▶ _TASK TO COMPLETE_: Reproduce the listing word for word, leaving every picture behind.

○ ○ ○ ○

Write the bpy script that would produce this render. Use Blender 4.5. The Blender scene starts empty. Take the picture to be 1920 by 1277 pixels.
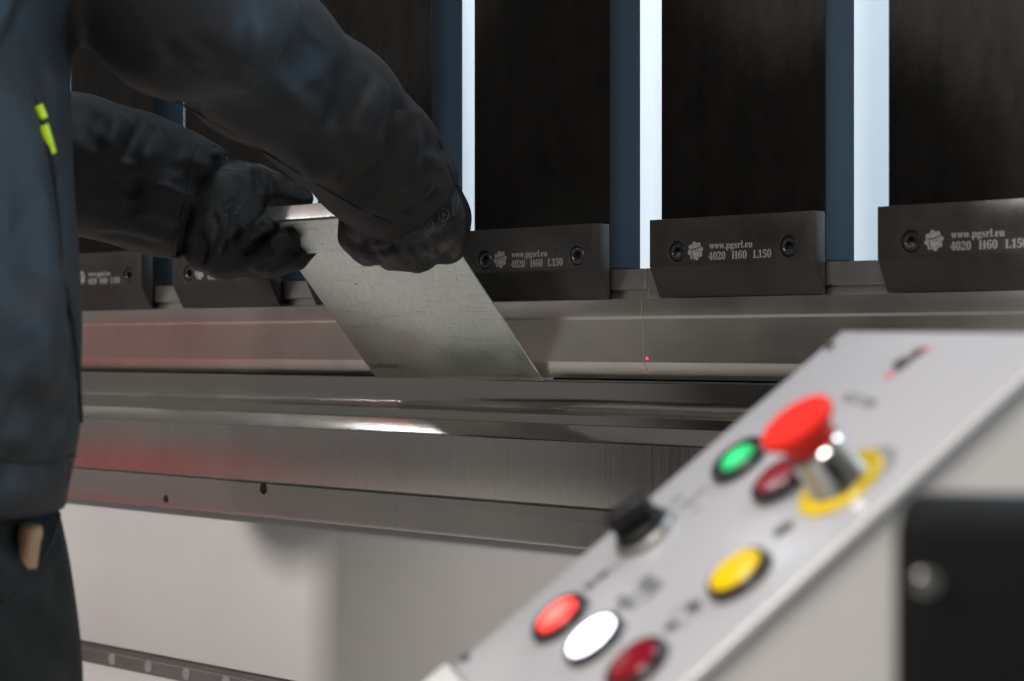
import bpy, bmesh, math, random
import numpy as np
from mathutils import Vector, Matrix
from mathutils.bvhtree import BVHTree
random.seed(7); rng = np.random.default_rng(5)
sc = bpy.context.scene
COL = sc.collection
R = math.radians
# ---------------------------------------------------------------- camera
# working units: millimetres, z = 0 at eye height (H0 above the floor), X along the machine, Y into it
H0 = 980.0
PSI, F, CX, CY, HOR = .736, 3348.574, 853.42, 1101.39, 646.469
cp, sp = math.cos(PSI), math.sin(PSI)
def W(p): return Vector((p[0]*.001, p[1]*.001, (p[2]+H0)*.001))
cam = bpy.data.cameras.new('camera'); co = bpy.data.objects.new('camera', cam); COL.objects.link(co)
co.location = W((CX, -CY, 0)); co.rotation_euler = (R(90), 0, PSI)
cam.sensor_width = 36; cam.lens = F/1920*36; cam.shift_y = -(HOR-638.5)/1920*-1
cam.clip_start = .02; cam.clip_end = 60
cam.dof.use_dof = True; cam.dof.focus_distance = 1.42; cam.dof.aperture_fstop = 6.6; cam.dof.aperture_blades = 0
sc.camera = co
# ---------------------------------------------------------------- world, lamps, exposure
w = bpy.data.worlds.new('World'); sc.world = w; w.use_nodes = True
w.node_tree.nodes['Background'].inputs[0].default_value = (.67, .66, .645, 1)
w.node_tree.nodes['Background'].inputs[1].default_value = .20
sc.view_settings.view_transform = 'Standard'; sc.view_settings.look = 'None'
sc.view_settings.exposure = 0; sc.view_settings.gamma = 1
sc.cycles.use_denoising = True
sc.cycles.max_bounces = 8; sc.cycles.caustics_reflective = False; sc.cycles.caustics_refractive = False
sc.cycles.sample_clamp_indirect = 4
def lamp(name, pos, target, sx, sy, power, col):
    l = bpy.data.lights.new(name, 'AREA'); l.shape = 'RECTANGLE'; l.size = sx; l.size_y = sy; l.energy = power; l.color = col
    o = bpy.data.objects.new(name, l); COL.objects.link(o); o.location = W(pos)
    o.rotation_euler = (W(target)-W(pos)).to_track_quat('-Z', 'Y').to_euler(); return o
lamp('front_lamp', (-490, -1750, 1150), (-450, 0, -150), .11, .11, 32, (1, .95, .91))
lamp('ceiling_lamp', (1000, -2100, 1400), (200, 0, -200), 1.1, .7, 36, (1, .95, .90))
lamp('rear_lamp', (-300, 180, 1950), (-300, 900, 300), 4.0, .3, 88, (.74, .87, 1))
lamp('chamfer_glint_lamp', (-1650, -330, 1300), (-250, -20, -70), .12, .12, 3.6, (.95, .97, 1))  # added lamp, aimed to put a bright spot on the plate chamfer
lamp('side_window', (1300, 750, 250), (-150, -350, 50), .3, .3, 15, (.30, .66, 1))

# ---------------------------------------------------------------- pixel helpers (photo pixels -> mm)
C0 = np.array([CX, -CY, 0.])
def ray(px, py):
    a = (px-960)/F; b = (HOR-py)/F
    return np.array([cp*a-sp, sp*a+cp, b])
def atY(px, py, Y): r = ray(px, py); return C0+r*(Y+CY)/r[1]
def S(px, py, D): return C0+ray(px, py)*D
def proj(P):
    P = np.asarray(P, float); d = P-C0
    zc = -sp*d[..., 0]+cp*d[..., 1]
    return np.stack([960+F*(cp*d[..., 0]+sp*d[..., 1])/zc, HOR-F*d[..., 2]/zc, zc], -1)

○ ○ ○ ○

▶ _TASK SOLUTION_:
Write the bpy script that would produce this render. Use Blender 4.5. The Blender scene starts empty. Take the picture to be 1920 by 1277 pixels.
import bpy, bmesh, math, random
import numpy as np
from mathutils import Vector, Matrix
from mathutils.bvhtree import BVHTree
random.seed(7); rng = np.random.default_rng(5)
sc = bpy.context.scene
COL = sc.collection
R = math.radians
# ---------------------------------------------------------------- camera
# working units: millimetres, z = 0 at eye height (H0 above the floor), X along the machine, Y into it
H0 = 980.0
PSI, F, CX, CY, HOR = .736, 3348.574, 853.42, 1101.39, 646.469
cp, sp = math.cos(PSI), math.sin(PSI)
def W(p): return Vector((p[0]*.001, p[1]*.001, (p[2]+H0)*.001))
cam = bpy.data.cameras.new('camera'); co = bpy.data.objects.new('camera', cam); COL.objects.link(co)
co.location = W((CX, -CY, 0)); co.rotation_euler = (R(90), 0, PSI)
cam.sensor_width = 36; cam.lens = F/1920*36; cam.shift_y = -(HOR-638.5)/1920*-1
cam.clip_start = .02; cam.clip_end = 60
cam.dof.use_dof = True; cam.dof.focus_distance = 1.42; cam.dof.aperture_fstop = 6.6; cam.dof.aperture_blades = 0
sc.camera = co
# ---------------------------------------------------------------- world, lamps, exposure
w = bpy.data.worlds.new('World'); sc.world = w; w.use_nodes = True
w.node_tree.nodes['Background'].inputs[0].default_value = (.67, .66, .645, 1)
w.node_tree.nodes['Background'].inputs[1].default_value = .20
sc.view_settings.view_transform = 'Standard'; sc.view_settings.look = 'None'
sc.view_settings.exposure = 0; sc.view_settings.gamma = 1
sc.cycles.use_denoising = True
sc.cycles.max_bounces = 8; sc.cycles.caustics_reflective = False; sc.cycles.caustics_refractive = False
sc.cycles.sample_clamp_indirect = 4
def lamp(name, pos, target, sx, sy, power, col):
    l = bpy.data.lights.new(name, 'AREA'); l.shape = 'RECTANGLE'; l.size = sx; l.size_y = sy; l.energy = power; l.color = col
    o = bpy.data.objects.new(name, l); COL.objects.link(o); o.location = W(pos)
    o.rotation_euler = (W(target)-W(pos)).to_track_quat('-Z', 'Y').to_euler(); return o
lamp('front_lamp', (-490, -1750, 1150), (-450, 0, -150), .11, .11, 32, (1, .95, .91))
lamp('ceiling_lamp', (1000, -2100, 1400), (200, 0, -200), 1.1, .7, 36, (1, .95, .90))
lamp('rear_lamp', (-300, 180, 1950), (-300, 900, 300), 4.0, .3, 88, (.74, .87, 1))
lamp('chamfer_glint_lamp', (-1650, -330, 1300), (-250, -20, -70), .12, .12, 3.6, (.95, .97, 1))  # added lamp, aimed to put a bright spot on the plate chamfer
lamp('side_window', (1300, 750, 250), (-150, -350, 50), .3, .3, 15, (.30, .66, 1))

# ---------------------------------------------------------------- pixel helpers (photo pixels -> mm)
C0 = np.array([CX, -CY, 0.])
def ray(px, py):
    a = (px-960)/F; b = (HOR-py)/F
    return np.array([cp*a-sp, sp*a+cp, b])
def atY(px, py, Y): r = ray(px, py); return C0+r*(Y+CY)/r[1]
def S(px, py, D): return C0+ray(px, py)*D
def proj(P):
    P = np.asarray(P, float); d = P-C0
    zc = -sp*d[..., 0]+cp*d[..., 1]
    return np.stack([960+F*(cp*d[..., 0]+sp*d[..., 1])/zc, HOR-F*d[..., 2]/zc, zc], -1)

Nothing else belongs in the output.